The Woking Muslim Mission was founded in 1913 by Khwaja Kamal-ud-Din (d. December 1932) at the Mosque in Woking, 30 miles southwest of London and was managed, from 1914, by members of the Lahore Ahmadiyya Movement (Ahmadiyya Anjuman Ishaat-i-Islam, AAIL). It was run by Lahore Ahmadiyya missionaries until the mid-1960s.

Woking Mosque

The Woking Mosque was built by Dr G.W. Leitner (d. 1899) in 1889. It was only opened up and used on special occasions. In 1913 Leitner's son was on the point of selling the mosque to a developer. The Indian lawyer, Khwaja Kamal-ud-Din, had come to fight a case in the Privy council on behalf of Begum Shah Jehan of Bhopal. He won the case and was rewarded handsomely by the Begum. It she who encouraged the Khwaja to purchase the mosque. The mosque is thus named after her. The Khwaja, with the help of some prominent Indian Muslims in England, such as Syed Ameer Ali, went to court and had the Mosque placed under a non-sectarian Trust (The original trust can be viewed at the Company’s House in London, to verify the accuracy of this statement.). [1][2]

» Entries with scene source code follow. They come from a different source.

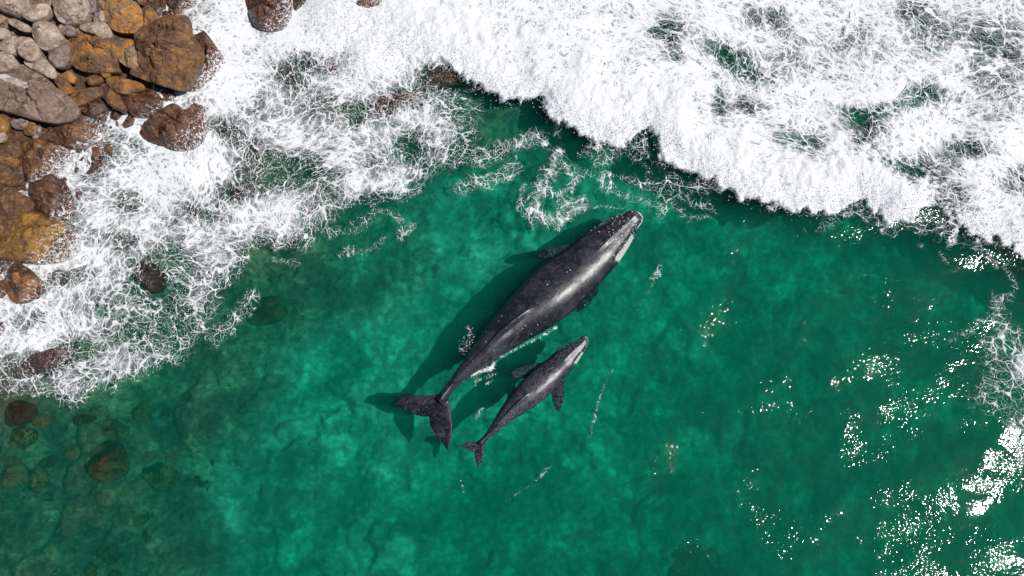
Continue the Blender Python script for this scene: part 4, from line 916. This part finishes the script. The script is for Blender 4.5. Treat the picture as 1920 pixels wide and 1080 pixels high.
    fattr(me, 'dry', sstep(-.08, .08, co[:, 2])*(.25+.75*sstep(.0, .06, fs))); fattr(me, 'pale', pale if tag > .6 else pale*.75); fattr(me, 'speck', np.clip(sp, 0, 1)); fattr(me, 'ridge', np.exp(-(u/.1)**2))
    o = obj(name, me, label=label, cat='whale')
    o.location = (A[0], A[1], 0); o.rotation_euler = (0, 0, math.atan2(ax[1], ax[0]))
    # barnacles sitting on the upper skin
    r = np.random.default_rng(8); no = np.zeros(nv*3, np.float32); me.vertices.foreach_get('normal', no); no = no.reshape(-1, 3)
    up = np.where((no[:, 2] > .25) & (fs > .05) & (au < 1.02))[0]
    wgt = .05+2.2*sstep(.78, .9, fs[up])+1.5*sstep(.8, .98, au[up])*sstep(.75, .85, fs[up])
    pick = r.choice(up, hb, p=wgt/wgt.sum(), replace=False)
    bv = []; bf = []; nb = 8
    for j, vi in enumerate(pick):
        rad = r.uniform(.010, .030)*tag; c_ = co[vi]; N = Vector(no[vi]); qn = N.to_track_quat('Z', 'Y').to_matrix()
        base_ = len(bv)
        for ring_r, zz in ((1.0, -.15), (.8, .45), (.42, .72)):
            for k in range(nb):
                a = k*2*math.pi/nb; v_ = qn @ Vector((rad*ring_r*math.cos(a), rad*ring_r*math.sin(a), rad*zz)); bv.append(c_+np.array(v_))
        bv.append(c_+np.array(qn @ Vector((0, 0, rad*.6))))
        for k in range(nb):
            k2 = (k+1) % nb
            for rg_ in (0, 1): bf.append((base_+rg_*nb+k, base_+rg_*nb+k2, base_+(rg_+1)*nb+k2, base_+(rg_+1)*nb+k))
            bf.append((base_+2*nb+k, base_+2*nb+k2, base_+3*nb, base_+3*nb))
    quads = np.array([q_ for q_ in bf if q_[2] != q_[3]]); tris = np.array([q_[:3] for q_ in bf if q_[2] == q_[3]])
    bo = obj('barnacles', newmesh('barnacles', np.array(bv), [quads, tris], M_BARN), parent=o, kind='stuff')
    # an eye and the blowholes
    def bead(x, y, z, r1, r2, r3, nm, m):
        th = np.linspace(0, np.pi, 9); p_ = np.linspace(0, 2*np.pi, 14, endpoint=False)
        v_ = np.array([(x+r1*math.sin(a)*math.cos(b), y+r2*math.sin(a)*math.sin(b), z+r3*math.cos(a)) for a in th for b in p_])
        k_ = len(p_); f_ = [(i*k_+j, i*k_+(j+1) % k_, (i+1)*k_+(j+1) % k_, (i+1)*k_+j) for i in range(8) for j in range(k_)]
        return obj(nm, newmesh(nm, v_, np.array(f_), m), parent=o)
    def topz(x, y):
        d = np.hypot(co[:, 0]-x, co[:, 1]-y)+(co[:, 2] < np.interp(x, s, za))*9; return co[np.argmin(d), 2]
    xb = .80*Ln; cb = float(np.interp(xb, s, ctr))
    for sgn in (-1, 1): bead(xb, cb+sgn*.10*tag, topz(xb, cb+sgn*.10*tag)-.005, .17*tag, .028*tag, .02, 'blowhole', M_BLACK)
    xe = .80*Ln; 
    for sgn in (-1, 1):
        ye = float(np.interp(xe, s, ctr))+sgn*.93*float(np.interp(xe, s, w)); bead(xe, ye, float(np.interp(xe, s, za))-.08*tag, .06*tag, .05*tag, .05*tag, 'eye', M_BLACK)
    return o
Tb = NT('black_wet'); M_BLACK = Tb.surf(Tb.bsdf((.01, .01, .012), .3))
def k3(L): return [(x/3.483+700, y/3.484+370) for x, y in L]
def k4(L): return [(x/3.6+700, y/3.6+600) for x, y in L]
WL = k3([(1725,88),(1650,90),(1560,120),(1450,180),(1370,235),(1310,290),(1230,355),(1110,410),(1030,490),(950,580),(880,660),(800,750),(740,820),(680,920),(630,1000)])+k4([(600,280),(540,370),(490,440),(440,500)])
WR = k3([(1748,130),(1730,200),(1690,290),(1640,370),(1600,430),(1540,490),(1480,560),(1430,610),(1370,680),(1290,750),(1220,800),(1140,850),(1060,900),(960,950),(880,1010)])+k4([(740,330),(650,380),(570,440),(520,500),(500,550)])
whale = build_whale('adult_whale', WL, WR, (700+435/3.6, 600+540/3.6), (1200, 396),
    [(k3([(1420,270),(1300,290),(1200,308),(1120,328),(1066,372)]), k3([(1330,430),(1240,380),(1190,385),(1130,398),(1068,385)]), -.45, -.12, .13),
     (k3([(1440,520),(1482,565),(1478,610),(1420,685),(1350,742)]), k3([(1300,640),(1340,650),(1340,680),(1320,712),(1312,735)]), -.5, -.45, .12)],
    [(k4([(500,430),(440,500),(350,506),(250,503),(180,524),(120,570)]), k4([(470,600),(400,655),(330,657),(270,637),(190,592),(121,574)]), .06, .02, .10),
     (k4([(520,460),(512,540),(525,600),(537,700),(533,790),(504,887)]), k4([(400,560),(370,650),(380,715),(420,782),(475,850),(499,887)]), .06, .02, .10)],
    M_WHALE, 'large adult dark grey whale with its back out of the water and pale chin patch', [.02, 0, -.30, -.42, -.28, -.22], 115, 1.0, 1.0)
CL = k4([(1410,117),(1330,150),(1240,200),(1200,240),(1150,280),(1080,330),(1000,410),(940,480),(880,560),(820,660),(780,730),(750,780),(700,822)])
CR = k4([(1447,135),(1440,190),(1400,250),(1350,330),(1290,390),(1240,450),(1180,510),(1080,590),(1000,640),(920,690),(850,750),(790,790),(755,830)])
calf = build_whale('whale_calf', CL, CR, (700+715/3.6, 600+835/3.6), (700+1445/3.6, 600+117/3.6),
    [(k4([(1190,270),(1140,284),(1050,295),(960,320),(925,352)]), k4([(1060,390),(1040,385),(1000,392),(950,386),(928,360)]), -.22, -.30, .07),
     (k4([(1300,400),(1292,440),(1293,490),(1285,545),(1255,622)]), k4([(1190,470),(1202,510),(1212,555),(1228,595),(1248,620)]), -.2, -.18, .07)],
    [(k4([(740,795),(710,815),(670,820),(630,822),(585,855)]), k4([(720,880),(690,902),(665,890),(635,874),(587,860)]), 0, -.03, .05),
     (k4([(750,800),(755,830),(748,890),(738,945),(713,998)]), k4([(700,860),(680,900),(685,930),(690,960),(707,997)]), 0, -.03, .05)],
    M_CALF, 'small speckled grey whale calf swimming just below the adult', [-.02, -.05, -.15, -.20, -.14, -.10], 90, .6, .5)
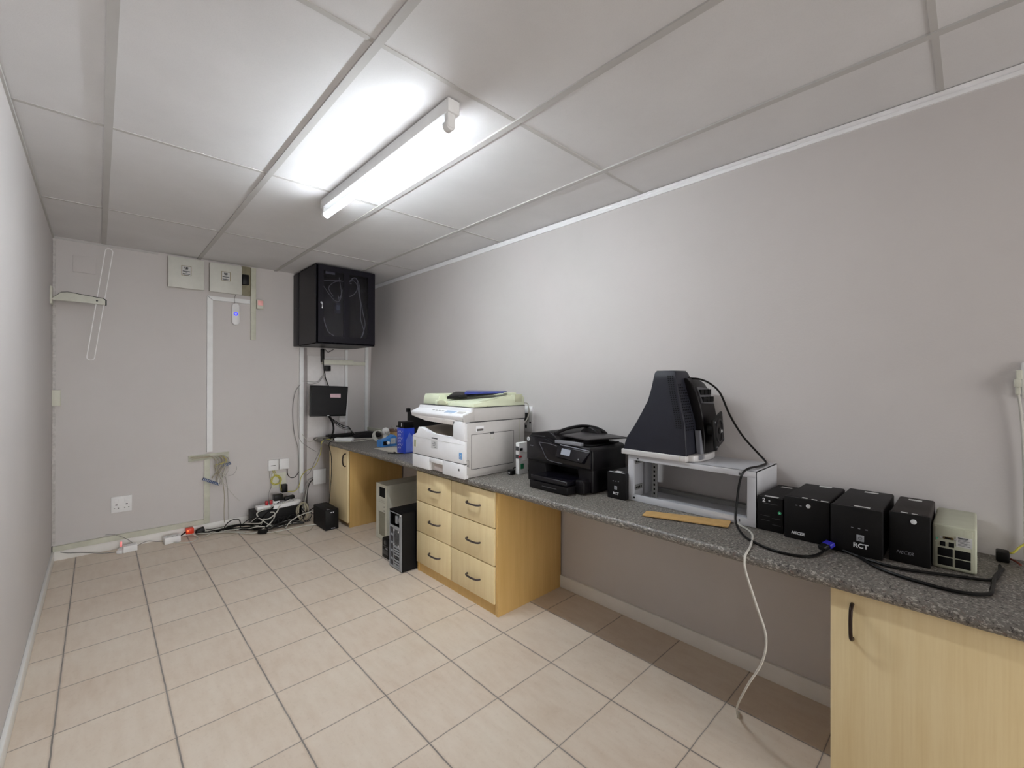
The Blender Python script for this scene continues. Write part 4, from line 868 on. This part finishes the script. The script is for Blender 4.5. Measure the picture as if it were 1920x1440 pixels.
# ------------------------------------------------------------------ black inkjet printer
T = thing('inkjet_printer', 'black inkjet printer with document feeder right of the copier', 'printer', (1.93, 1.56, ZT))
ya, yb, xf, xb = 1.330, 1.790, 1.802, 2.120
g = G()
# upper body: profile in (y,z), left shoulder rounded
g.prism([(ya, .850), (yb, .850), (yb + .004, .985), (yb - .02, 1.004), (1.66, 1.004), (1.60, .985), (1.45, .972), (ya + .02, .970), (ya, .955)], 'X', xf + .010, xb, .008, 3)
g.prism([(1.64, .740), (yb, .740), (yb, .860), (1.66, .860)], 'X', xf + .012, xb, .004)
g.prism([(ya, .740), (1.41, .740), (1.43, .860), (ya, .860)], 'X', xf + .012, xb, .006, 3)
g.box(xf + .12, xb, 1.40, 1.66, .742, .86)
g.make('body', HPB, T)
# glossy front face with panel sweep
g = G(); g.prism([(ya + .004, .862), (yb - .002, .862), (yb, .975), (yb - .02, .995), (1.64, .990), (1.56, .962), (ya + .006, .950)], 'X', xf, xf + .014, .004); fp = g.make('front_face', HPG, T)
g = G(); g.tube([(xf - .0005, 1.69, .965), (xf - .0005, 1.665, .930), (xf - .0005, 1.635, .885), (xf - .0005, 1.60, .872), (xf - .0005, 1.52, .868)], .0022, 6, 6); g.tube([(xf - .0005, 1.69, .966), (xf - .0005, 1.62, .966), (xf - .0005, 1.56, .958)], .0018, 6, 4); g.make('sweep_line', mat('sweep_grey', (92, 92, 98), .3, .3), fp)
s = G().cyl((xf - .0005, 1.775, .978), .0115, .003, 'X', 24).make('logo_disc', LOGO, fp)
text('hp', .016, 'logo_letters', INK, s, (xf - .0022, 1.775, .979), *XF, shear=.25)
text('Officejet', .0080, 'model_lettering', SILV, fp, (xf - .0006, 1.750, .942), *XF)
# tilted control panel
g = G(); g.hexa([(1.775, 1.372, .895), (1.775, 1.545, .908), (1.80, 1.545, .895), (1.80, 1.372, .885), (1.796, 1.335, .950), (1.796, 1.545, .963), (1.815, 1.545, .966), (1.815, 1.335, .955)], .002); cp = g.make('control_panel', HPG, T)
def cpt(y, t, e):  # point on panel face
    zb = .895 + (y - 1.372) * .075; zt = .950 + (y - 1.335) * .062
    return (1.775 + .021 * t - e, y, zb + (zt - zb) * t)
g = G(); A = [cpt(1.455, .30, -.002), cpt(1.515, .30, -.002), cpt(1.515, .30, .0012), cpt(1.455, .30, .0012)]; B_ = [cpt(1.455, .85, -.002), cpt(1.515, .85, -.002), cpt(1.515, .85, .0012), cpt(1.455, .85, .0012)]
g.hexa(A + B_); g.make('touch_screen', mat('screen_grey', (150, 154, 166), .3), cp)
G().cyl(cpt(1.395, .22, .0005), .004, .002, 'X', 14).make('button', SILV, cp)
g = G(); g.tube([(1.798, 1.340, .957), (1.797, 1.43, .963), (1.797, 1.53, .969)], .0028, 8, 3); g.make('chrome_edge', SILV, cp)
# automatic document feeder
g = G(); g.prism([(1.560, .985), (1.600, 1.018), (1.640, 1.030), (yb - .02, 1.012), (yb - .004, .990), (1.66, .980)], 'X', xf + .018, xb, .006, 3); g.make('feeder_cover', HPB, T)
g = G(); g.tube([(xf + .03, 1.600, 1.018), (xf + .10, 1.585, 1.040), (xf + .20, 1.56, 1.052), (xb - .04, 1.52, 1.044), (xb - .02, 1.46, 1.020), (xb - .02, 1.43, .985)], .009, 10, 6); g.prism([(1.60, .99), (1.585, 1.026), (1.555, 1.046), (1.52, 1.048), (1.48, 1.032), (1.45, 1.006), (1.43, .978), (1.60, .978)], 'X', 2.045, 2.112, .006, 3); g.make('feeder_arch', HPB, T)
g = G(); g.hexa([(1.850, 1.40, 1.000), (2.10, 1.30, .998), (2.11, 1.56, 1.008), (1.860, 1.57, 1.006), (1.850, 1.40, 1.007), (2.10, 1.30, 1.005), (2.11, 1.56, 1.018), (1.860, 1.57, 1.014)], .002); g.make('feeder_tray', mat('feeder_tray_grey', (58, 55, 56), .4, var=.06), T)
g = G(); g.box(1.808, 1.83, 1.40, 1.58, .972, .990, .003); g.make('feeder_lip', SILV, T)
G().box(1.84, 2.10, 1.36, 1.57, .9725, .976).make('output_deck', DARK, T)
g = G(); g.hexa([(1.88, 1.44, .976), (2.06, 1.40, .976), (2.06, 1.46, .976), (1.88, 1.50, .976), (1.88, 1.44, 1.001), (2.06, 1.40, 1.001), (2.06, 1.46, 1.001), (1.88, 1.50, 1.001)]); g.make('tray_support', HPB, T)
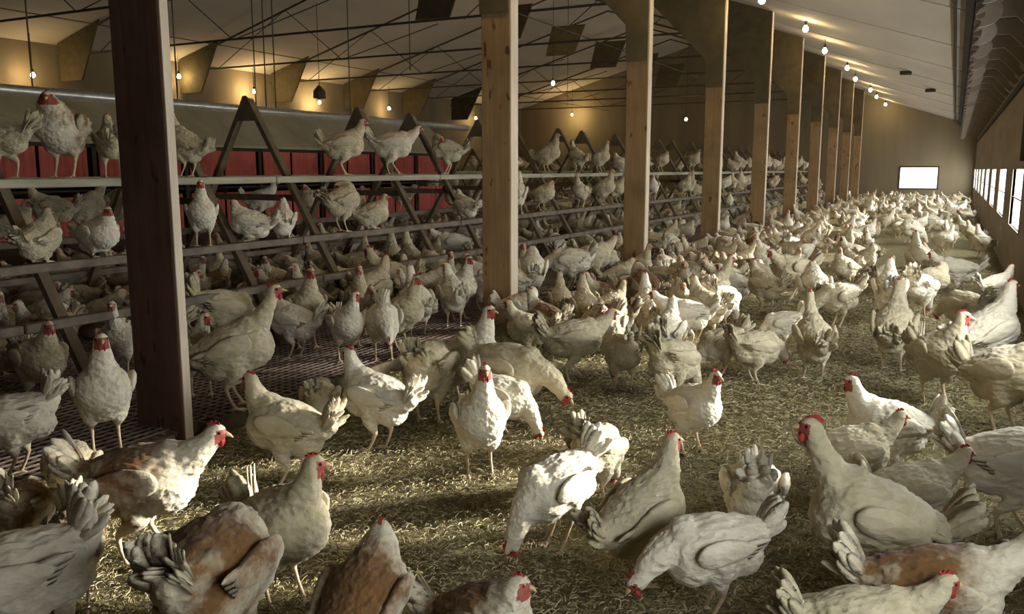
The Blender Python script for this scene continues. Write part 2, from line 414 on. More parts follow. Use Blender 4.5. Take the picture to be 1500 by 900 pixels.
# ---------------------------------------------------------------- setting
SLAT_Z = .07
# litter floor: a fine, slightly uneven sheet
bm = bmesh.new(); xs = np.concatenate([np.arange(XL, -3.6, .6), np.arange(-3.6, XR + .05, .055)]); ys = np.concatenate([np.arange(TBACK, 0, .4), np.arange(0, 9, .055), np.arange(9, TEND + .3, .3)])
gv = [[bm.verts.new((x, y, (noise.noise(Vector((x*2.1, y*2.1, 0))) * .018 + noise.noise(Vector((x*9, y*9, 3))) * .008 + (noise.noise(Vector((x*23, y*23, 7))) * .006 if y < 9 else 0)) if x > -3.10 else 0)) for x in xs] for y in ys]
for j in range(len(ys) - 1):
    for i in range(len(xs) - 1): bm.faces.new((gv[j][i], gv[j][i+1], gv[j+1][i+1], gv[j+1][i]))
me = mesh_of(bm, 'floor'); me.materials.append(MAT['litter']); put('floor', me, kind='structure')

m = MB()
m.box((XR, TBACK, 0), (XR + .03, TEND, WIN_Z0)); m.box((XR, TBACK, WIN_Z1), (XR + .03, TEND, 3.1))
ed = [TBACK] + [v for t in WIN_T for v in (t - WIN_W / 2, t + WIN_W / 2)] + [TEND]
for a, b in zip(ed[::2], ed[1::2]): m.box((XR, a, WIN_Z0), (XR + .03, b, WIN_Z1))
struct('wall_right', m, 'side_wall_board')
for i, t in enumerate(WIN_T):
    f = MB(); a, b = t - WIN_W / 2, t + WIN_W / 2
    f.box((XR - .008, a - .02, WIN_Z0 - .02), (XR + .03, b + .02, WIN_Z0)); f.box((XR - .008, a - .02, WIN_Z1), (XR + .03, b + .02, WIN_Z1 + .02))
    f.box((XR - .008, a - .02, WIN_Z0), (XR + .03, a, WIN_Z1)); f.box((XR - .008, b, WIN_Z0), (XR + .03, b + .02, WIN_Z1)); f.box((XR + .005, a, (WIN_Z0 + WIN_Z1) / 2 - .008), (XR + .011, b, (WIN_Z0 + WIN_Z1) / 2 + .008))
    w = put('window_%d' % (i + 1), None, kind='structure', loc=(0, 0, 0))
    put('window_frame', f.mesh('window_frame', 'side_wall_board'), w)
    put('pane', MB().box((XR + .012, a, WIN_Z0), (XR + .018, b, WIN_Z1)).mesh('pane', 'glass'), w)
# gable wall at the far end with its own small window
gx0, gx1, gz0, gz1 = -1.95, -.62, .56, 1.36
m = MB(); e = .12
m.box((XL, TEND, 0), (gx0, TEND + e, 3.1)); m.box((gx1, TEND, 0), (XR, TEND + e, 3.1)); m.box((gx0, TEND, 0), (gx1, TEND + e, gz0)); m.box((gx0, TEND, gz1), (gx1, TEND + e, 3.1))
m.prism([(XL, 3.1), (XR, 3.1), (0, ceil_z(0) + .02), (XRIDGE, ceil_z(XRIDGE)), (XL, ceil_z(XL))], TEND, TEND + e)
struct('wall_far', m, 'wall_board')
m = MB().box((XL, TBACK - .12, 0), (XR, TBACK, 3.1)).prism([(XL, 3.1), (XR, 3.1), (0, ceil_z(0) + .02), (XRIDGE, ceil_z(XRIDGE)), (XL, ceil_z(XL))], TBACK - .12, TBACK)
struct('wall_back', m, 'wall_board')
w = put('window_13', None, kind='structure')
f = MB(); f.box((gx0 - .05, TEND - .02, gz0 - .05), (gx1 + .05, TEND + .1, gz0)).box((gx0 - .05, TEND - .02, gz1), (gx1 + .05, TEND + .1, gz1 + .05)).box((gx0 - .05, TEND - .02, gz0), (gx0, TEND + .1, gz1)).box((gx1, TEND - .02, gz0), (gx1 + .05, TEND + .1, gz1))
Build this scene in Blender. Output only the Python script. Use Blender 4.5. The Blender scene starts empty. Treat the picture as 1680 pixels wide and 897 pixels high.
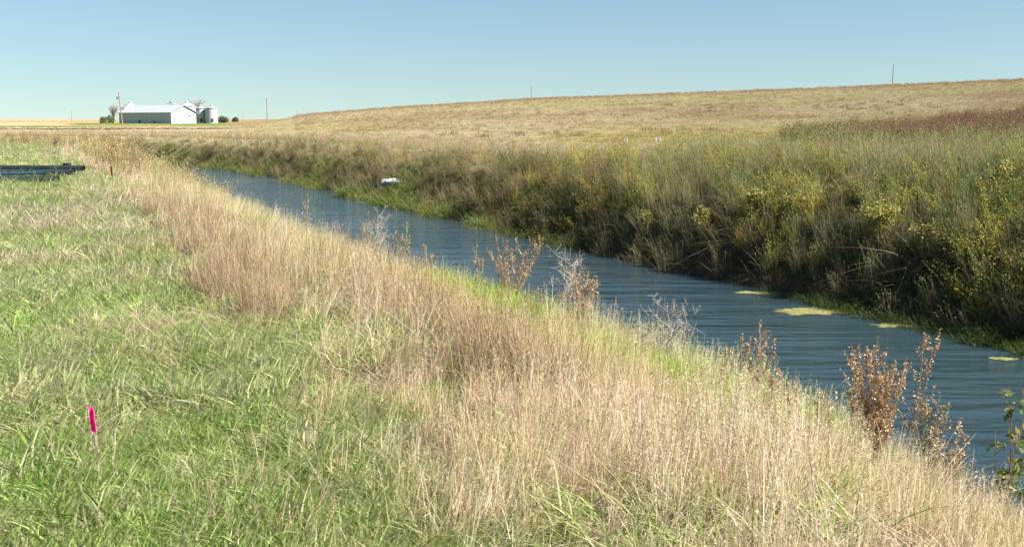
import bpy, math, random
import numpy as np
from mathutils import Vector, Matrix
R = math.radians
rng = np.random.default_rng(7)
random.seed(7)
sc = bpy.context.scene
COL = sc.collection

# ------------------------------------------------------------------ camera, sky, sun, exposure
F = 1801.0; CX = 840.0; HZ = 196.0; CAMH = 2.0
PITCH = math.atan((448.5 - HZ) / F)
cam_d = bpy.data.cameras.new('camera'); cam = bpy.data.objects.new('camera', cam_d); COL.objects.link(cam)
cam_d.sensor_width = 36; cam_d.lens = F * 36 / 1680
cam_d.clip_start = 0.1; cam_d.clip_end = 20000
cam.location = (0, 0, CAMH); cam.rotation_euler = (math.pi / 2 - PITCH, 0, 0)
sc.camera = cam
SUN_EL, SUN_AZ = R(43), R(104)          # azimuth from +Y (view direction) towards +X
w = bpy.data.worlds.new('World'); sc.world = w; w.use_nodes = True
wn = w.node_tree; wn.nodes.clear()
sky = wn.nodes.new('ShaderNodeTexSky'); sky.sky_type = 'NISHITA'; sky.sun_disc = False
sky.sun_elevation = SUN_EL; sky.sun_rotation = SUN_AZ
sky.altitude = 300; sky.air_density = 1.0; sky.dust_density = 0.0; sky.ozone_density = 2.2
bg = wn.nodes.new('ShaderNodeBackground'); bg.inputs[1].default_value = 0.052
out = wn.nodes.new('ShaderNodeOutputWorld')
tcw = wn.nodes.new('ShaderNodeTexCoord'); ma = wn.nodes.new('ShaderNodeVectorMath'); ma.operation = 'MULTIPLY_ADD'
ma.inputs[1].default_value = (1, 1, 0.75); ma.inputs[2].default_value = (0, 0, 0.035)
nm_ = wn.nodes.new('ShaderNodeVectorMath'); nm_.operation = 'NORMALIZE'
wn.links.new(tcw.outputs['Generated'], ma.inputs[0]); wn.links.new(ma.outputs[0], nm_.inputs[0]); wn.links.new(nm_.outputs[0], sky.inputs[0])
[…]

The Woking Mosque and mission remained the pre-eminent centre of Islam in Great Britain from 1913 to the mid-1960s.[3]

Woking Mission

The Woking Muslim Mission was established by Khwaja Kamal-ud-Din.[4] His first stay in England was from September 1912 until August 1914. He established the mission with the encouragement of Maulana Noor-ud-Din, head of the Ahmadiyya Movement till March 1914. After the split in the Ahmadiyya Movement in 1914 Khwaja Kamal-ud-Din was associated with the Lahore Branch.

Khwaja Kamal-ud-Din started his work from the inspiration of Mirza Ghulam Ahmad, who had a deep desire to present Islam to the West. In February 1913 the Khwaja started a monthly periodical, The Islamic Review, which for over 55 years was the main Islamic publication in the West.[3][5]

At Eid occasions, from 1913 to the mid-1960s, Muslims from all nations present in England at the time gathered at the Woking Mosque. Woking in those days became a replica in miniature of Mecca in the West, a multinational spectacle that could be matched in its multitude only with Hajj in Mecca itself.[6]

People converting to Islam in England during the years 1913 to the mid-1960s did so generally through this mission.[3] In 1924 it was estimated that there was a total Muslim population in England of 10,000, of which 1,000 were converts.[7]

The book Islam, Our Choice, containing accounts by Muslim converts of how they came to embrace Islam, was originally compiled and published by the Woking Muslim Mission. It has subsequently been re-published all over the world by other Muslim publishers who have deleted the name of the Woking Muslim Mission and of Khwaja Kamal-ud-Din from within the accounts given by the converts.